#### Given information:
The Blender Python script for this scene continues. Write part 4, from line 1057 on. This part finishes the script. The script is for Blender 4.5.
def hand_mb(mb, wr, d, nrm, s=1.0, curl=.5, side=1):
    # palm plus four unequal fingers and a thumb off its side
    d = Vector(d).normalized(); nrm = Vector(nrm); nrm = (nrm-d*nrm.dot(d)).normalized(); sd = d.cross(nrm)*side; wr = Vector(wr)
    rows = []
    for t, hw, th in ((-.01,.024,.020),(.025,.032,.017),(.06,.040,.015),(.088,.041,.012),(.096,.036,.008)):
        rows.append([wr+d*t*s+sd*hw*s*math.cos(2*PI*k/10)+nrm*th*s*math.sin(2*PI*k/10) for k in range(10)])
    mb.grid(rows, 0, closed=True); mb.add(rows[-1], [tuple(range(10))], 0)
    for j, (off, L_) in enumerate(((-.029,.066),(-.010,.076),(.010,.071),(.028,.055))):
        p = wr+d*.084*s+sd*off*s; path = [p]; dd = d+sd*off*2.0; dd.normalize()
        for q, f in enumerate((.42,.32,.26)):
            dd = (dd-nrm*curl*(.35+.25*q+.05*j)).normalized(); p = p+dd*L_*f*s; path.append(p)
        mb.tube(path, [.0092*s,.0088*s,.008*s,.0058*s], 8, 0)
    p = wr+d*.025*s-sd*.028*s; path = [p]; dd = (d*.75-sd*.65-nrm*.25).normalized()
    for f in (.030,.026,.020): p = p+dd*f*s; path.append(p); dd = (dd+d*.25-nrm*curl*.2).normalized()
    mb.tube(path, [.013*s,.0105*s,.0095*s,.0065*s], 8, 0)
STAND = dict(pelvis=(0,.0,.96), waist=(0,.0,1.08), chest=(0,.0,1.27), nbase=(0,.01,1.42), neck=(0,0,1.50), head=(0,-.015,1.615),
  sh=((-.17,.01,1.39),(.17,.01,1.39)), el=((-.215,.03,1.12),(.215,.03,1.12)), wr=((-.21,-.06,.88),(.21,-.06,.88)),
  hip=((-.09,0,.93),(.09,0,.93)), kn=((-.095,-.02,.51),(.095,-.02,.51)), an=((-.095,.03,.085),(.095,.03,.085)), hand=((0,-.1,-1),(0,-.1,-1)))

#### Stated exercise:
Your task is to repeat the data exactly, with nothing left out.

#### Response to the exercise:
The Blender Python script for this scene continues. Write part 4, from line 1057 on. This part finishes the script. The script is for Blender 4.5.
def hand_mb(mb, wr, d, nrm, s=1.0, curl=.5, side=1):
    # palm plus four unequal fingers and a thumb off its side
    d = Vector(d).normalized(); nrm = Vector(nrm); nrm = (nrm-d*nrm.dot(d)).normalized(); sd = d.cross(nrm)*side; wr = Vector(wr)
    rows = []
    for t, hw, th in ((-.01,.024,.020),(.025,.032,.017),(.06,.040,.015),(.088,.041,.012),(.096,.036,.008)):
        rows.append([wr+d*t*s+sd*hw*s*math.cos(2*PI*k/10)+nrm*th*s*math.sin(2*PI*k/10) for k in range(10)])
    mb.grid(rows, 0, closed=True); mb.add(rows[-1], [tuple(range(10))], 0)
    for j, (off, L_) in enumerate(((-.029,.066),(-.010,.076),(.010,.071),(.028,.055))):
        p = wr+d*.084*s+sd*off*s; path = [p]; dd = d+sd*off*2.0; dd.normalize()
        for q, f in enumerate((.42,.32,.26)):
            dd = (dd-nrm*curl*(.35+.25*q+.05*j)).normalized(); p = p+dd*L_*f*s; path.append(p)
        mb.tube(path, [.0092*s,.0088*s,.008*s,.0058*s], 8, 0)
    p = wr+d*.025*s-sd*.028*s; path = [p]; dd = (d*.75-sd*.65-nrm*.25).normalized()
    for f in (.030,.026,.020): p = p+dd*f*s; path.append(p); dd = (dd+d*.25-nrm*curl*.2).normalized()
    mb.tube(path, [.013*s,.0105*s,.0095*s,.0065*s], 8, 0)
STAND = dict(pelvis=(0,.0,.96), waist=(0,.0,1.08), chest=(0,.0,1.27), nbase=(0,.01,1.42), neck=(0,0,1.50), head=(0,-.015,1.615),
  sh=((-.17,.01,1.39),(.17,.01,1.39)), el=((-.215,.03,1.12),(.215,.03,1.12)), wr=((-.21,-.06,.88),(.21,-.06,.88)),
  hip=((-.09,0,.93),(.09,0,.93)), kn=((-.095,-.02,.51),(.095,-.02,.51)), an=((-.095,.03,.085),(.095,.03,.085)), hand=((0,-.1,-1),(0,-.1,-1)))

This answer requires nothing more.